Well, what kinds of data would you need?
Customer data
Sales Order Data
Supplier Data
Purchase Order data
Shipment Data
Break down each class of data into more discrete information. For instance, the customer data would include, at a minimum, a name (first, last, middle initial) address (Street, PO Box, city, state/Province, Postal Code, Country) Telephone number(s), etc. Probably, the simplest way of joining the customer to other tables would be to add a surrogate primary key (customer number) as well.
The sales order data would include a sales order number, timestamp, customer reference, requested delivery date, shippment method, etc. Possibly the tax rate, as well.
Note that I did NOT include the details of the order here. Each item of an order (you CAN order more than one book from the book store...) would be stored in a separate child table. Call it SalesOrder_Detail, maybe. It would include a foreign key to the parent sales order table, an item or line number within the order (1-N), and the combination (AKA a
Compound Key) of these two fields would form the unique key (PK) for this table.

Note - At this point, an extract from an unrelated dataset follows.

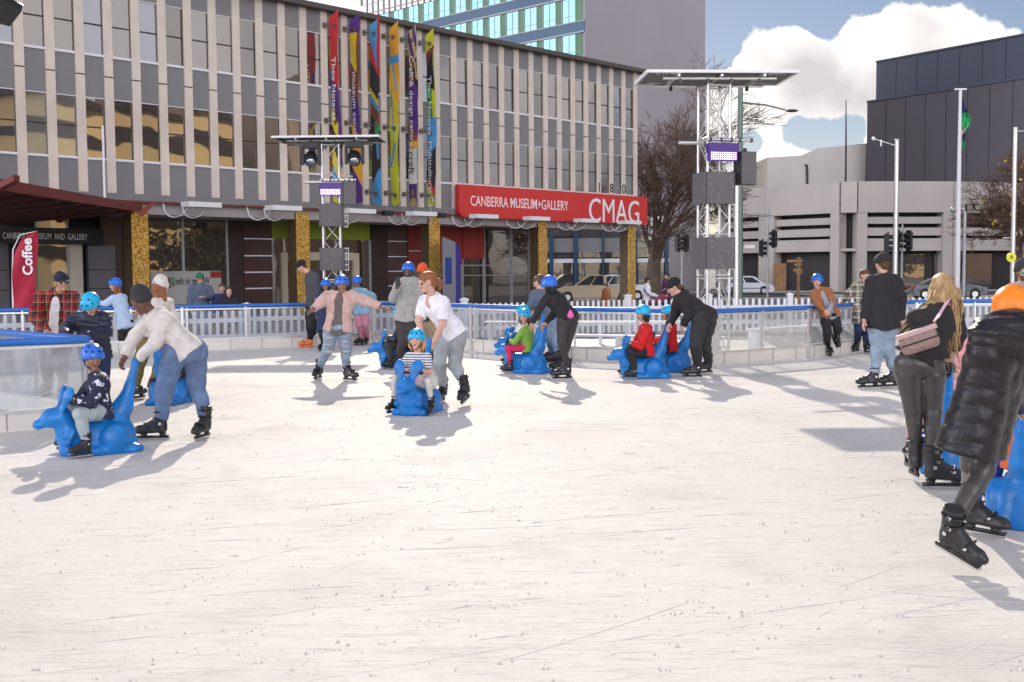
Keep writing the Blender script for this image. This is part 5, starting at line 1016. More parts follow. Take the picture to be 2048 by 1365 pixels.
        ptsm = [Vector(hd + hf * (.094 - .25 * abs(t) * .03) * q + hsd * t * w * q + hu * (cz + abs(t) * up) * q) for t in (-1, -.5, 0, .5, 1)]; mb.tube(ptsm, [.003 * q, .0075 * q, .0085 * q, .0075 * q, .003 * q], 6); mo = mb.build('mouth', lp, root)
        if face == 'smile': mb = MB(); mb.tube([p + Vector(hf) * .005 * q + Vector(hu) * .001 for p in ptsm[1:4]], .0042 * q, 5); mb.build('teeth', M_teeth, mo)
    if shades:
        mb = MB(); rm = Matrix((tuple(hsd), tuple(hf), tuple(hu))).transposed()
        for k in (-1, 1): mb.ball(hd + hf * .092 * q + hsd * k * .034 * q + hu * .008 * q, .027 * q, seg=12, rings=8, sc=(1, .25, .78), rot=rm); mb.tube([Vector(hd + hf * .088 * q + hsd * k * .058 * q + hu * .015 * q), Vector(hd - hf * .01 * q + hsd * k * .084 * q + hu * .016 * q)], .004 * q, 5)
        mb.tube([Vector(hd + hf * .098 * q - hsd * .012 * q + hu * .014 * q), Vector(hd + hf * .098 * q + hsd * .012 * q + hu * .014 * q)], .004 * q, 5); mb.build('sunglasses', shades, root)
    if beard:
        Pb, Fb = sdf_build([pr(hd + hf * .055 * q - hu * .065 * q - hsd * .02 * q, hd + hf * .055 * q - hu * .065 * q + hsd * .02 * q, .042 * q), pr(hd + hf * .03 * q + hsd * .05 * q - hu * .02 * q, hd + hf * .06 * q - hu * .08 * q, .03 * q), pr(hd + hf * .03 * q - hsd * .05 * q - hu * .02 * q, hd + hf * .06 * q - hu * .08 * q, .03 * q), pr(hd + hf * .10 * q - hu * .035 * q, hd + hf * .13 * q - hu * .03 * q, .022, neg=1)], h, .01); np_obj('beard', Pb, Fb, beard, root)
    # ---- hair
    if hair:
        hc, hk = hair[0], hair[1]; L_ = []; hr_ = .92 if gear else 1.
        cap = [pr(hd + hu * .045 * q - hf * .032 * q, hd + hu * .05 * q + hf * .010 * q * (0 if gear else 1), .102 * q * hr_, .090 * q * hr_, hsd, 1.1), pr(hd - hf * .05 * q, hd - hf * .055 * q - hu * .03 * q, .078 * q, .06 * q)]
        L_ += cap
        if hk == 'bun': L_.append(pr(hd - hf * .10 * q - hu * .06 * q, hd - hf * .12 * q - hu * .07 * q, .035 * q))
        if hk == 'pony': L_ += [pr(hd - hf * .11 * q + hu * .01 * q, hd - hf * .16 * q - hu * .02 * q, .04 * q, .045 * q), pr(hd - hf * .16 * q - hu * .02 * q, hd - hf * .17 * q - hu * .11 * q, .04 * q, .02 * q)]
        if hk in ('bob', 'long'):
            ln = .12 if hk == 'bob' else .30
            for k in (-1, 1): L_ += [pr(hd + hsd * k * .078 * q - hf * .02 * q, hd + hsd * k * .088 * q - hf * .025 * q - np.array([0, 0, ln * .5]), .034 * q, .032 * q), pr(hd + hsd * k * .088 * q - hf * .025 * q - np.array([0, 0, ln * .5]), hd + hsd * k * .075 * q - hf * .03 * q - np.array([0, 0, ln]), .032 * q, .016 * q)]
            L_.append(pr(hd - hf * .07 * q, hd - hf * .075 * q - np.array([0, 0, ln]), .06 * q, .04 * q, hsd, .75))
        Pm, Fm = sdf_build(L_, h, .02, wr=.003, wf=90); hair_o = np_obj('hair', Pm, Fm, HAIR[hc], root)
    # ---- head gear
    if gear:
        gk, gm = gear[0], gear[1]; rm = Matrix((tuple(hf), tuple(hsd), tuple(hu))).transposed()
        if gk == 'helmet':
            cc = hd + hu * .038 * q - hf * .008 * q; Ph, Fh = sdf_build([pr(cc - hf * .020 * q, cc + hf * .014 * q, .126 * q, .121 * q, hsd, 1.08), pr(hd - hu * .002 * q - nv(hu - .42 * hf) * 1.2, hd - hu * .002 * q - nv(hu - .42 * hf) * 1.2, 1.2, neg=1)], h * .75, .006, smooth=1)
            mb = MB()
            for az in (22, 60, -22, -60, 120, -120, 160, -160):
                for el in ((34,) if abs(az) != 60 else (28, 58)):
                    a, e_ = R(az), R(el); v = hf * math.cos(a) * math.cos(e_) + hsd * math.sin(a) * math.cos(e_) / 1.1 + hu * math.sin(e_); o = cc + hf * math.cos(a) * .016 * q; pp = o + nv(v) * .1235 * q * (1 if abs(math.cos(a)) > .4 else .94); mb.tube([Vector(pp - nv(v) * .012 * q), Vector(pp + nv(v) * .0045 * q)], .0115 * q, 10, 1)
            ho = np_obj('helmet', Ph, Fh, [HEL[gm], M_strap], root, extra=mb); mb = MB()
            for k in (-1, 1): mb.tube([Vector(hd + hsd * k * .095 * q + hu * .0 * q), Vector(hd + hsd * k * .078 * q + hf * .02 * q - hu * .06 * q), Vector(hd + hf * .045 * q - hu * .118 * q)], .007 * q, 5)
            mb.build('chin_strap', M_strap, ho)
        elif gk in ('cap', 'flatcap'):
            cc = hd + hu * .048 * q - hf * .012 * q; fl_ = gk == 'flatcap'
            L_ = [pr(cc - hf * .025 * q, cc + hf * (.02 if not fl_ else .05) * q + hu * (.0 if not fl_ else -.005) * q, .108 * q * (1.08 if fl_ else 1), .10 * q, hsd, 1.1), pr(cc - hu * .14 * q - hf * .2 * q, cc - hu * .14 * q + hf * .2 * q, .125 * q, neg=1)]
            Ph, Fh = sdf_build(L_, h * .8, .006); ho = np_obj(gk if not fl_ else 'flat_cap', Ph, Fh, gm, root); back = -1 if len(gear) > 2 else 1
            Ph, Fh = sdf_build([pr(cc + hf * .07 * q * back + hu * .0, cc + hf * (.165 if not fl_ else .12) * q * back - hu * .012 * q, .066 * q, .05 * q, hu, 5.5)], h * .6, .006); np_obj('brim', Ph, Fh, gm, ho)
        elif gk == 'beanie':
            cc = hd + hu * .05 * q - hf * .02 * q; L_ = [pr(cc, cc + hu * .035 * q - hf * .01 * q, .116 * q, .100 * q), pr(cc - hu * .155 * q - hf * .2 * q, cc - hu * .13 * q + hf * .2 * q, .13 * q, neg=1)]; Ph, Fh = sdf_build(L_, h * .8, .008, wr=.002, wf=70); ho = np_obj('beanie', Ph, Fh, gm, root)
            mb = MB(); n = 24; pts = [Vector(cc - hu * .012 * q + (hf * math.cos(2 * math.pi * k / n) + hsd * math.sin(2 * math.pi * k / n)) * .102 * q + hu * .004 * q * math.cos(2 * math.pi * k / n)) for k in range(n + 1)]; mb.tube(pts, .013 * q, 6, caps=False); mb.build('cuff', gm, ho)
        elif gk == 'hood':
            cc = hd + hu * .02 * q - hf * .03 * q; Ph, Fh = sdf_build([pr(cc, cc - hu * .09 * q, .135 * q, .12 * q), pr(cc + hf * .13 * q, cc + hf * .16 * q - hu * .08 * q, .088 * q, neg=1)], h, .02, wr=.003, wf=40); np_obj('hood', Ph, Fh, gm, root)
    # ---- trousers
    wr_ = .0065 * s
    if bot:
        m, off, st = bot[0], bot[1], bot[2] if len(bot) > 2 else ''; full = .97; offb = off * (1.2 if st == 'wide' else .7)
        L_ = leg('hl', 'kl', 'al', off, offb, 1, full) + leg('hr', 'kr', 'ar', off, offb, 1, full) + [pr(Pv - sd * .055 * s, Pv + sd * .055 * s, .108 * s * F_ + off), pr(Pv + sp * .02, Pv + sp * .05 * s, .1 * s * F_ + off * .6, .09 * s * F_ + off * .2, fr, 1., cut=1)]
        if top and top[2] < 0: L_.append(pr(Pv, Pv + sp * .09 * s, .108 * s * F_ + off, .100 * s * F_ + off, fr, 1., cut=1))
        if st == 'wide': L_[2] = pr(J['kl'], J['al'] * .97 + J['kl'] * .03, .058 * s + off, .062 * s + off, cut=1); L_[6] = pr(J['kr'], J['ar'] * .97 + J['kr'] * .03, .058 * s + off, .062 * s + off, cut=1)
        if female: 
            bk = -fr if len(bot) < 4 else fr * bot[3]
            for k in (-1, 1): L_.append(pr(Pv + sd * k * .062 * s + bk * .035 * s - sp * .015, Pv + sd * k * .062 * s + bk * .035 * s - sp * .05, .092 * s * F_ + off * .5))
        Pm, Fm = sdf_build(L_, h, .018 * s, wr=wr_ if off > .008 else .0012, wf=34); np_obj('trousers', Pm, Fm, m, root)
    # ---- tops
    for lay, T_ in enumerate([top] + ([over] if over else [])):
        if not T_: continue
        m, off, hem, slv = T_[:4]; st = T_[4] if len(T_) > 4 else ''
        hv = -sp if hem < .25 else nv(-sp * .4 + nv((J['kl'] + J['kr']) / 2 - Pv) * .6)
        L_ = torso(off, hem, 1)
        if slv > 0: L_ += arm('sl', 'el', 'wl', off * .9, slv) + arm('sr', 'er', 'wr', off * .9, slv)
        if hem > 0:
            for k in (-1, 1): L_.append(pr(Pv + sd * k * .05 * s + sp * .05, Pv + sd * k * .06 * s + hv * hem, .106 * s * F_ + off, (.112 * s * F_ + off) * (1.08 if hem > .2 else 1.), fr, 1.02, cut=1))
        if st in ('hood', 'coat', 'puffer'):
            L_.append(pr(C, C + sp * .05 * s, .085 * s + off * .4, .064 * s + off * .3, cut=1))
        if st == 'hood' and not (gear and gear[0] == 'hood'):
            bkd = -fr if (-fr) @ (-hf) > 0 else fr; L_.append(pr(C + sp * .05 * s + bkd * .07 * s - sd * .05 * s, C + sp * .05 * s + bkd * .07 * s + sd * .05 * s, .062 * s))
        if st == 'open':   # open front, seen from the front
            fd_ = fr if fr[1] < 0 else -fr; L_.append(pr(C + fd_ * .19 * s + sp * .15, Pv + fd_ * .22 * s - sp * .3, .085 * s, .13 * s, neg=1))
        if st == 'vneck': fd_ = fr if fr @ hf > 0 else -fr; L_.append(pr(C + fd_ * .12 * s + sp * .11 * s, C + fd_ * .155 * s - sp * .07 * s, .085 * s, .03, neg=1))
        puff = (.016 * s, .085 * s) if st == 'puffer' else ((.0065, .10) if st == 'longpuffer' else None)
        if not (st in ('tee', 'vneck')) and st != 'open': L_.append(pr(C, C + sp * .055 * s, .075 * s + off * .4, .060 * s + off * .3, cut=1))
        Pm, Fm = sdf_build(L_, h, .022 * s, wr=0 if puff else wr_ * (1.1 if off > .02 else .8), wf=30, puff=puff); nm = {'tee': 'tshirt', 'vneck': 'tshirt', 'hood': 'hoodie', 'puffer': 'puffer_jacket', 'longpuffer': 'puffer_coat', 'coat': 'coat', 'open': 'jacket', 'vest': 'shirt'}.get(st, 'jumper'); np_obj(nm, Pm, Fm, m, root)
    # ---- skates
    for f_ in feet: put_skate(f_[0], root, f_[1], f_[2], f_[3], f_[4], f_[5] * skate_s)
    return root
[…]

In addition, it would need to describe the detail of the order line item - the quantity, the as-sold price each, and the part number (ISBN Number, maybe) and possibly a discount percentage rate. In a normalized database you would NOT include the line item total as a separate field, as it is a derived, or calculated field.
You could find some more basic information on table design and normalization in the database installments of
this tutorial.
I'll leave it up to you to refine the other classes of data you'll need to store.